[arch-general] [arch-dev-public] libalpm hook and wrapper for detecting broken perl modules

Eli Schwartz eschwartz93 at gmail.com
Sun Jun 11 02:27:20 UTC 2017


On 06/10/2017 06:03 PM, Florian Pritz via arch-dev-public wrote:
> Talking to some folks in #perl pointed me towards a hopefully satisfying
> solution. I plan to version the architecture specific directories and
> introduce a libalpm hook that checks for old directories and warns the
> user by printing a list of affected AUR/cpanplus-dist-arch packages,
> respectively a list of files for modules installed directly with cpan.
> 
> The new directory layout would be
> "/usr/lib/perl5/$baseversion/{core,vendor,site}_perl" with $baseversion
> being "5.26" right now. Currently the layout is
> "/usr/lib/perl5/{core,vendor,site}_perl". The check for old versions
> would then be rather simple since it just has to look for directories
> beside the current version.
> 
> During the old discussion, Justin raised the issue that if the
> directories are versioned, perl modules that are not rebuilt will just
> be missing. This could lead to software not detecting them any more and
> disabling a feature or using a slower module to do the job.
> 
> One possibility to counter this would be to replace the perl executable
> with a wrapper that performs the check and prints errors to stderr.
> Optionally it could also exit with an error code rather than continuing
> to run the script. I'm not sure if I want this or not, but I'm leaning
> towards a yes since exiting will make the error more difficult to miss.

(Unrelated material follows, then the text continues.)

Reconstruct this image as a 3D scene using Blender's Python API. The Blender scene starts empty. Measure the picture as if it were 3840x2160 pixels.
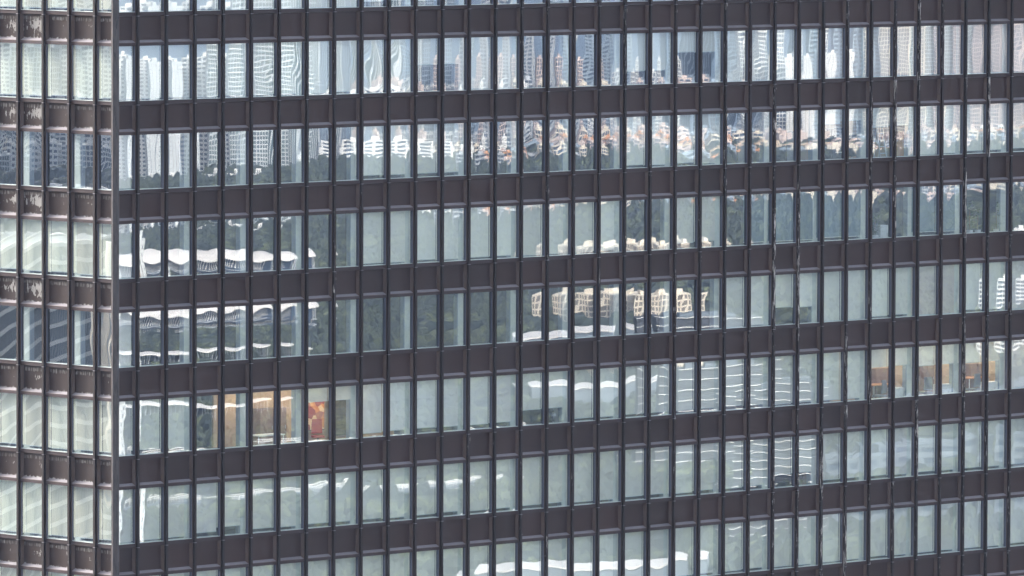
import bpy, math, random
from math import radians as R, sin, cos, pi
random.seed(7)
S = bpy.context.scene
COL = S.collection

# ------------------------------------------------------------------ camera
TH = 0.786446                      # plan angle of the long facade
ZC = 200.0                         # camera height above the ground
FPX = 29097.25                     # focal length in pixels of a 3840 px wide picture
cd = bpy.data.cameras.new('camera')
cam = bpy.data.objects.new('camera', cd); COL.objects.link(cam); S.camera = cam
cd.sensor_width = 36; cd.lens = FPX / 3840 * 36
cd.clip_start = 1; cd.clip_end = 60000
CX, CY = 16.0653, -313.500
cam.location = (CX, CY, ZC)
tilt, roll = 0.0609804, 0.0031004
from mathutils import Matrix, Vector
ct, st, cr, sr = cos(tilt), sin(tilt), cos(roll), sin(roll)
fw = Vector((0, ct, -st)); up = Vector((0, st, ct)); rt = Vector((1, 0, 0))
r2 = rt * cr + up * sr; u2 = -rt * sr + up * cr
m = Matrix((r2, u2, -fw)).transposed().to_4x4()
m.translation = Vector((CX, CY, ZC)); cam.matrix_world = m

# ------------------------------------------------------------------ sky, sun, exposure
SUN_D = Vector((-0.76, 0.40, 0.52)).normalized()
sun_el = math.asin(SUN_D.z); sun_az = math.atan2(SUN_D.x, SUN_D.y)
W = bpy.data.worlds.new('World'); S.world = W; W.use_nodes = True
nt = W.node_tree
sky = nt.nodes.new('ShaderNodeTexSky'); sky.sky_type = 'NISHITA'; sky.sun_disc = False
sky.sun_elevation = sun_el; sky.sun_rotation = sun_az
sky.dust_density = 6.0; sky.air_density = 1.0
bg = nt.nodes['Background']; bg.inputs['Strength'].default_value = 0.15
hsv = nt.nodes.new('ShaderNodeHueSaturation'); hsv.inputs['Saturation'].default_value = .42    # a milky, hazy sky
nt.links.new(sky.outputs[0], hsv.inputs['Color']); nt.links.new(hsv.outputs[0], bg.inputs['Color'])
sl = bpy.data.lights.new('sun', 'SUN'); sl.energy = 1.55; sl.angle = R(3.0); sl.color = (1, .94, .86)
so = bpy.data.objects.new('sun', sl); COL.objects.link(so)
so.rotation_euler = SUN_D.to_track_quat('Z', 'Y').to_euler()
so.location = (-100, -100, 400)
S.view_settings.view_transform = 'Standard'; S.view_settings.look = 'None'
S.view_settings.exposure = 2.0; S.view_settings.gamma = 1
S.render.engine = 'CYCLES'
S.cycles.max_bounces = 8; S.cycles.glossy_bounces = 4; S.cycles.diffuse_bounces = 3
S.cycles.transparent_max_bounces = 10; S.cycles.volume_bounces = 0
S.cycles.sample_clamp_indirect = 4

# ------------------------------------------------------------------ materials
def srgb(h):
    h = h.lstrip('#'); v = [int(h[i:i+2], 16) / 255 for i in (0, 2, 4)]
    return tuple((x / 12.92 if x <= .04045 else ((x + .055) / 1.055) ** 2.4) for x in v) + (1,)
class NT:
    def __init__(s, name):
        s.m = bpy.data.materials.new(name); s.m.use_nodes = True
        s.t = s.m.node_tree; s.t.nodes.clear()
        s.out = s.n('OutputMaterial')
    def n(s, k, **kw):
        x = s.t.nodes.new('ShaderNode' + k)
        for a, b in kw.items():
            if a.startswith('i_'):
                key = a[2:]; key = int(key) if key.isdigit() else key.replace('_', ' ')
                x.inputs[key].default_value = b
            else: setattr(x, a, b)
        return x
    def l(s, a, b): s.t.links.new(a, b)
    def math(s, op, a, b=0.0, clamp=False):
        x = s.n('Math', operation=op, use_clamp=clamp)
        for i, v in enumerate((a, b)):
            if hasattr(v, 'is_output'): s.l(v, x.inputs[i])
            else: x.inputs[i].default_value = v
        return x.outputs[0]
    def mix(s, f, a, b):
        x = s.n('Mix', data_type='RGBA')
        for i, v in ((0, f), (6, a), (7, b)):
            if hasattr(v, 'is_output'): s.l(v, x.inputs[i])
            else: x.inputs[i].default_value = v
        return x.outputs[2]
    def ramp(s, v, a, b):       # smooth 0..1 between a and b
        x = s.n('MapRange', interpolation_type='SMOOTHSTEP'); s.l(v, x.inputs[0])
        x.inputs[1].default_value = a; x.inputs[2].default_value = b
        return x.outputs[0]
    def noise(s, vec, scale, detail=3, rough=.55):
        x = s.n('TexNoise', i_Scale=scale, i_Detail=detail, i_Roughness=rough)
        if vec is not None: s.l(vec, x.inputs['Vector'])
        return x.outputs[0]
    def stretch(s, vec, sc):
        x = s.n('Mapping'); s.l(vec, x.inputs[0]); x.inputs[3].default_value = sc
        return x.outputs[0]

def plain(name, col, rough=.7, metal=0, var=.12, scale=1.0, spec=.4):
    M = NT(name); b = M.n('BsdfPrincipled', i_Roughness=rough, i_Metallic=metal)
    b.inputs['Specular IOR Level'].default_value = spec
    tc = M.n('TexCoord')
    nz = M.noise(tc.outputs['Object'], scale, 4)
    c = col if len(col) == 4 else tuple(col) + (1,)
    d = tuple(x * (1 - var * 2) for x in c[:3]) + (1,); e = tuple(min(1, x * (1 + var)) for x in c[:3]) + (1,)
    M.l(M.mix(nz, d, e), b.inputs['Base Color']); M.l(b.outputs[0], M.out.inputs[0])
    return M.m

def paint_metal(name, base, kind='panel'):
    """dark weathered bronze paint on aluminium"""
    M = NT(name); b = M.n('BsdfPrincipled', i_Roughness=.45)
    b.inputs['Specular IOR Level'].default_value = .22
    tc = M.n('TexCoord'); ob = tc.outputs['Object']
    geo = M.n('NewGeometry'); pos = geo.outputs['Position']
    at = M.n('Attribute', attribute_name='rnd', attribute_type='GEOMETRY').outputs['Fac']
    c1 = tuple(base) + (1,)
    mu = (1.25, 1.22, 1.22) if kind == 'trim' else (1.6, 1.5, 1.45)
    c2 = (base[0] * mu[0], base[1] * mu[1], base[2] * mu[2], 1)
    c = M.mix(at, c1, c2)
    stain = M.ramp(M.noise(M.stretch(pos, (.9, .9, 1.6)), 1.1, 4), .35, .75)
    c = M.mix(M.math('MULTIPLY', stain, .35), c, (base[0] * 1.7, base[1] * 1.7, base[2] * 1.65, 1))
    drip = M.ramp(M.noise(M.stretch(pos, (7, 7, .5)), 1.0, 3), .55, .8)
    c = M.mix(M.math('MULTIPLY', drip, .3), c, (base[0] * .65, base[1] * .65, base[2] * .7, 1))
    if kind == 'faded':         # sun-bleached left facade with peeling patches; mesh attributes pu, pv run 0..1 over the panel
        pu = M.n('Attribute', attribute_name='pu').outputs['Fac']; pv = M.n('Attribute', attribute_name='pv').outputs['Fac']
        wear = M.n('Attribute', attribute_name='wear').outputs['Fac']
        c = M.mix(.7, c, (base[0] * .78, base[1] * .82, base[2] * .76, 1))
        vm = M.n('VectorMath', operation='ADD'); M.l(pos, vm.inputs[0]); M.l(M.math('MULTIPLY', at, 90.0), vm.inputs[1]); ps = vm.outputs[0]
        n1 = M.noise(M.stretch(ps, (3.5, 3.5, 1.9)), 2.0, 6, .65)
        n2 = M.noise(M.stretch(ps, (11, 11, 1.1)), 1.2, 4, .6)
        # bottom crust
        edge = M.math('MULTIPLY_ADD', n1, .34); M.t.nodes[-1].inputs[2].default_value = -.05
        low = M.ramp(M.math('SUBTRACT', edge, pv), -.02, .03)
        grain = M.ramp(n2, .38, .55)
        low = M.math('MULTIPLY', low, M.math('MULTIPLY_ADD', grain, .75)); M.t.nodes[-1].inputs[2].default_value = .25
        # top streak line
        dv = M.math('ABSOLUTE', M.math('SUBTRACT', pv, .84))
        tl = M.math('MULTIPLY', M.ramp(M.math('SUBTRACT', M.math('MULTIPLY', n1, .17), dv), .0, .05), M.ramp(n2, .40, .7))
        # big peel
        pk = M.math('ADD', M.math('MULTIPLY', n1, .75), M.math('MULTIPLY', n2, .35))
        ctr = M.math('MULTIPLY', M.math('ABSOLUTE', M.math('SUBTRACT', pv, .58)), .55)
        rgt = M.math('MULTIPLY', M.math('SUBTRACT', pu, .55), .22)
        pk = M.math('ADD', M.math('SUBTRACT', pk, ctr), rgt)
        pk = M.math('ADD', pk, M.math('MULTIPLY', wear, .30))
        peel = M.ramp(pk, .66, .68)
        inside = M.ramp(M.math('SUBTRACT', .95, pv), 0, .02)
        peel = M.math('MULTIPLY', peel, inside)
        rim = M.math('MULTIPLY', M.ramp(pk, .655, .668), M.math('SUBTRACT', 1.0, M.ramp(pk, .672, .69)))
        mk = M.math('MAXIMUM', M.math('MAXIMUM', M.math('MULTIPLY', low, .8), M.math('MULTIPLY', tl, .55)), M.math('MULTIPLY', peel, .72))
        mk = M.math('MAXIMUM', mk, M.math('MULTIPLY', M.math('MULTIPLY', rim, inside), M.ramp(wear, .3, .5)))
        c = M.mix(mk, c, (.27, .26, .25, 1))
        b.inputs['Roughness'].default_value = .6
    if kind == 'fin':
        wear = M.n('Attribute', attribute_name='wear').outputs['Fac']
        n1 = M.noise(M.stretch(pos, (14, 14, 1.6)), 1.0, 5, .7)
        seg = M.noise(M.stretch(pos, (.9, .9, .22)), 1.0, 2, .5)
        v = M.math('ADD', n1, M.math('ADD', M.math('MULTIPLY', seg, .35), M.math('MULTIPLY', wear, .16)))
        mk = M.ramp(v, .925, .945)
        c = M.mix(M.math('MULTIPLY', mk, .9), c, (.48, .44, .42, 1))
    M.l(c, b.inputs['Base Color'])
    bp = M.n('Bump', i_Strength=.12, i_Distance=.02); M.l(M.noise(pos, 1.6, 2), bp.inputs['Height'])
    M.l(bp.outputs[0], b.inputs['Normal'])
    M.l(b.outputs[0], M.out.inputs[0]); return M.m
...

I kind of feel like users who do the wrong thing should not be catered
to. That being said, using a perl directory layout that causes
non-rebuilt packages to simply go missing from the perl installation
seems like an *excellent* tradeoff of harmless while providing useful
functionality. It seems to work well for python, too.

Hooks to warn people when they do the wrong thing seem ugly, but I can't
really claim to be extremely bothered if it is as lightweight as a check
for existing files/directories, I assume running whenever the perl
package is updated...
But providing wrapper scripts that hijack the perl binary every time you
try to do anything that involves perl is a *terrible idea*, and
regardless, if users don't pay attention to pacman output they deserve
everything that happens to them. Paying attention to pacman output is
non-optional in Arch, last I checked.